While equity investors are filing their 13F’s for the first quarter of 2014 in time to meet the 45-day deadline, several firms filed amended forms from prior periods. One of those is Alec Litowitz’s Magnetar Capital, which caught up with a year’s worth of previously undisclosed holdings. The most significant revelation is that for the past year the hedge fund had been invested in Leap Wireless, which was officially acquired by AT&T in March. It disclosed in an amended filing for the June 30, 2013 quarter that it held 1.24 million shares of the common stock, call options as well as notes issued by the company. At the end of September 2013, it doubled its stake in the common to 2.5 million shares, and simultaneously hedged that position, with a put option exposure that was nearly double a call option bet. In a separate amended filing of its year-end 13F, Magnetar reported that its stake in Leap Wireless’ common rose to 3.6 million shares. It also had hedged with a sizable put position, but no calls. In addition, at year-end we learned that Magnetar owned small positions in LSI Corporation, a semiconductor maker being acquired by Avago Technologies Limited, and puts on Liberty Global, the global cable giant. Magnetar regularly amends three earlier 13F’s each quarter when the current one is due.

Louis Bacon’s Moore Capital Management cut its U.S. stock portfolio in the first quarter by nearly 25 percent, to $4.9 billion from nearly $6.4 billion the prior quarter. The macro maven initiated positions in puts on separate exchange traded funds that track industrial stocks and financial stocks and unloaded an ETF that tracks Chinese stocks.

Paul Tudor Jones II’s Tudor Investment Corp., another macro legend, raised its U.S. stock exposure by 15 percent, to $2.36 billion in the first quarter.

Andrew Law’s Caxton Associates, which generally runs a puny stock portfolio, reduced its U.S. equity portfolio by nearly half, to $1.6 billion at the end of March from $3.1 billion at the end of last year. The firm had a total of $7.6 billion at the beginning of the year, ranking number 83 in the Alpha Hedge Fund 100 rankings.

Hedge fund luminaries were clearly present at Sotheby’s art auction on Wednesday night.

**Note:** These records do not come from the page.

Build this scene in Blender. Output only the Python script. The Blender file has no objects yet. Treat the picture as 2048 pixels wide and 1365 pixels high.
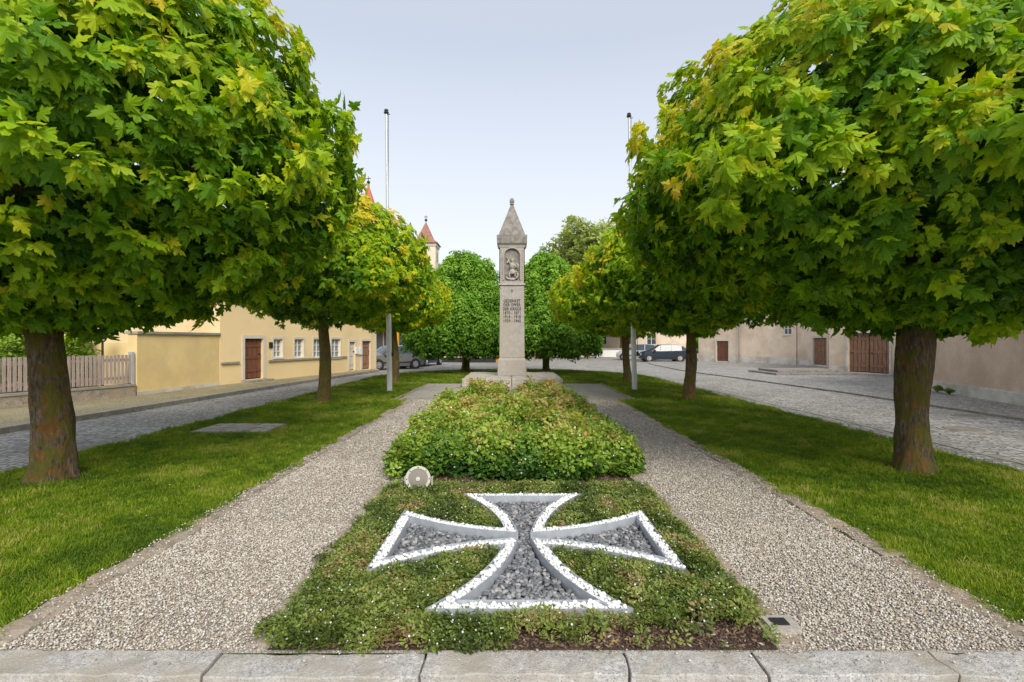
import bpy, bmesh, math, random
import numpy as np
from mathutils import Vector, noise, Matrix
random.seed(4); rng=np.random.default_rng(7)
S=bpy.context.scene
S.view_settings.view_transform='Standard'; S.view_settings.look='None'; S.view_settings.exposure=0
F=1024.0; H=1.65
def unpx(px,Y): return (px-1024)/F*Y
def zpx(py,Y): return H-(py-682)/F*Y

# ---------------------------------------------------------------- materials
def newmat(name):
    m=bpy.data.materials.new(name); m.use_nodes=True; nt=m.node_tree; nt.nodes.clear()
    o=nt.nodes.new('ShaderNodeOutputMaterial'); b=nt.nodes.new('ShaderNodeBsdfPrincipled')
    nt.links.new(b.outputs[0],o.inputs[0]); return m,nt,b,o
def N(nt,t,**k):
    n=nt.nodes.new(t)
    for a,v in k.items(): setattr(n,a,v)
    return n
def ramp(nt,stops,inp,interp='LINEAR'):
    r=N(nt,'ShaderNodeValToRGB'); r.color_ramp.interpolation=interp
    e=r.color_ramp.elements
    while len(e)<len(stops): e.new(0.5)
    for i,(p,c) in enumerate(stops):
        e[i].position=p; e[i].color=(*c,1) if len(c)==3 else c
    nt.links.new(inp,r.inputs[0]); return r.outputs[0]
def coords(nt,scale=(1,1,1)):
    t=N(nt,'ShaderNodeTexCoord'); m=N(nt,'ShaderNodeMapping'); m.inputs['Scale'].default_value=scale
    nt.links.new(t.outputs['Object'],m.inputs[0]); return m.outputs[0]
def noiseT(nt,vec,scale,detail=6,rough=.6):
    n=N(nt,'ShaderNodeTexNoise'); n.inputs['Scale'].default_value=scale; n.inputs['Detail'].default_value=detail; n.inputs['Roughness'].default_value=rough
    nt.links.new(vec,n.inputs['Vector']); return n.outputs['Fac']
def mixc(nt,fac,a,b,blend='MIX'):
    m=N(nt,'ShaderNodeMix',data_type='RGBA',blend_type=blend)
    for s,v in ((0,fac),(6,a),(7,b)):
        if isinstance(v,(int,float)): m.inputs[s].default_value=v
        elif isinstance(v,tuple): m.inputs[s].default_value=(*v,1)
        else: nt.links.new(v,m.inputs[s])
    return m.outputs[2]
def bump(nt,b,h,strength=.5,dist=.02):
    n=N(nt,'ShaderNodeBump'); n.inputs['Strength'].default_value=strength; n.inputs['Distance'].default_value=dist
    nt.links.new(h,n.inputs['Height']); nt.links.new(n.outputs[0],b.inputs['Normal'])
def mnoise(name,c1,c2,scale=4,rough=.9,bs=.4,bscale=40,bd=.01,stretch=(1,1,1),spots=None,big=None):
    m,nt,b,o=newmat(name); v=coords(nt,stretch)
    c=ramp(nt,[(.32,c1),(.68,c2)],noiseT(nt,v,scale))
    if spots:
        c=mixc(nt,ramp(nt,[(.52,(0,0,0)),(.64,(1,1,1))],noiseT(nt,v,spots[1],4,.7)),c,spots[0])
    if big:
        c=mixc(nt,ramp(nt,[(.42,(0,0,0)),(.65,(1,1,1))],noiseT(nt,v,big[1],5,.65)),c,big[0])
    nt.links.new(c,b.inputs['Base Color']); b.inputs['Roughness'].default_value=rough
    if bs: bump(nt,b,noiseT(nt,v,bscale,5),bs,bd)
    return m
def mplain(name,c,rough=.5,metal=0):
    return mnoise(name,tuple(x*.88 for x in c),c,6,rough,.05,60,.002) if metal==0 else _metal(name,c,rough,metal)
def _metal(name,c,rough,metal):
    m,nt,b,o=newmat(name); v=coords(nt)
    cc=ramp(nt,[(.3,tuple(x*.75 for x in c)),(.7,c)],noiseT(nt,v,12))
    nt.links.new(cc,b.inputs['Base Color']); b.inputs['Roughness'].default_value=rough; b.inputs['Metallic'].default_value=metal
    return m
def mleaf(name,stops,transl=.3,rough=.45,obj=False):
    m,nt,b,o=newmat(name)
    if obj:
        a=N(nt,'ShaderNodeObjectInfo').outputs['Random']
    else:
        an=N(nt,'ShaderNodeAttribute',attribute_type='INSTANCER',attribute_name='tint'); a=an.outputs['Fac']
    c=ramp(nt,stops,a)
    nt.links.new(c,b.inputs['Base Color']); b.inputs['Roughness'].default_value=rough
    b.inputs['Specular IOR Level'].default_value=.25
    t=N(nt,'ShaderNodeBsdfTranslucent'); c2=mixc(nt,1.0,c,(1.15,1.15,.4),'MULTIPLY'); nt.links.new(c2,t.inputs[0])
    mx=N(nt,'ShaderNodeMixShader'); mx.inputs[0].default_value=transl
    nt.links.new(b.outputs[0],mx.inputs[1]); nt.links.new(t.outputs[0],mx.inputs[2]); nt.links.new(mx.outputs[0],o.inputs[0])
    return m
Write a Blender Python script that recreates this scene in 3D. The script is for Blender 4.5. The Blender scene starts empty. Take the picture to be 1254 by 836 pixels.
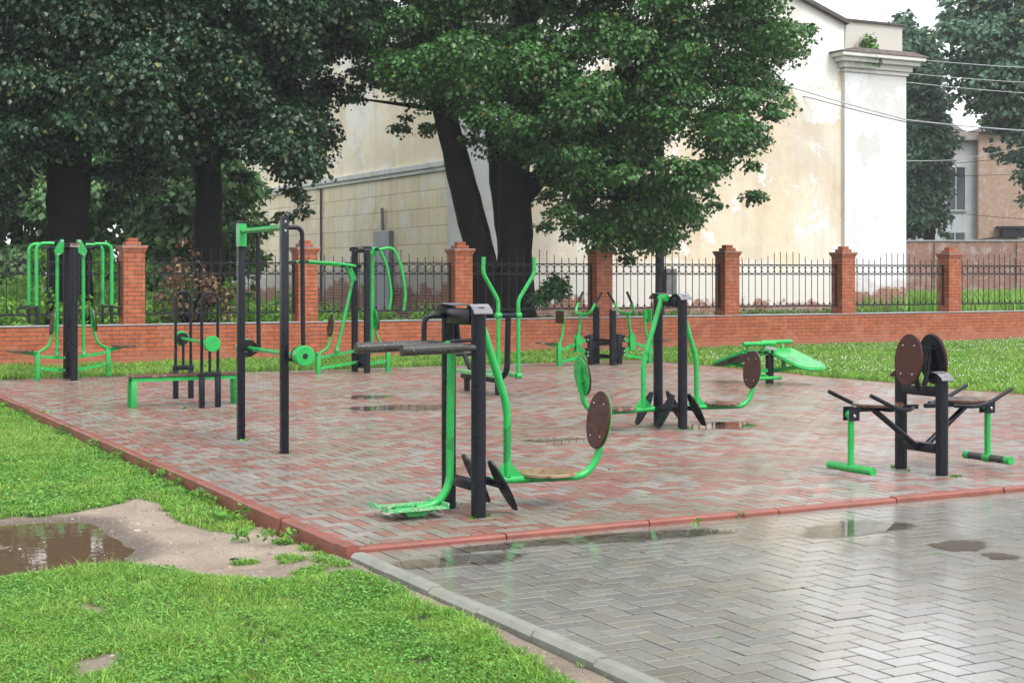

But they were not heavy buyers. According to Bloomberg Businessweek, the biggest transaction involving a hedgie was the sale of 19 works that fetched a total of $44.6 million for Adam Sender. Sender worked for Steven Cohen of the former SAC Capital Advisors before launching his own firm, Exis Capital Management, which he shuttered earlier this year. Sender’s art collection includes Martin Kippenberger’s painting of two men walking arm-in-arm down a street sold for $5.5 million, according to the report. Meanwhile, several hedge fund managers were in attendance even though there was no confirmation that they were buying, including Cohen and Daniel Loeb, who recently joined Sotheby’s board. Loeb was reportedly yawning during the bidding. Outside the building, Cohen told Businessweek, “I am here just to watch.” He said he wasn’t selling but refused to comment on whether he bought anything. Meanwhile, another hedge fund manager, David Ganek, formerly of Level Global, was identified as the consignor of Andy Warhol’s “Big Electric Chair.”

Hedge fund assets hit a new all-time high of $2.938 trillion in April 2014, exceeding the prior peak set in the second quarter of 2008, according to eVestment. Investors pumped $17.9 billion into hedge funds in April, bringing this year’s four-month total inflows to $68.4 billion, “far surpassing” inflows from 2013 and 2012 for the same time frame, according to the data collector. “Investors continued to show preference to equity strategies over credit in April, however equity fund flows were noticeably lower than over the prior three months, a possible sign that recent performance losses are weighing on investor sentiment,” eVestment notes.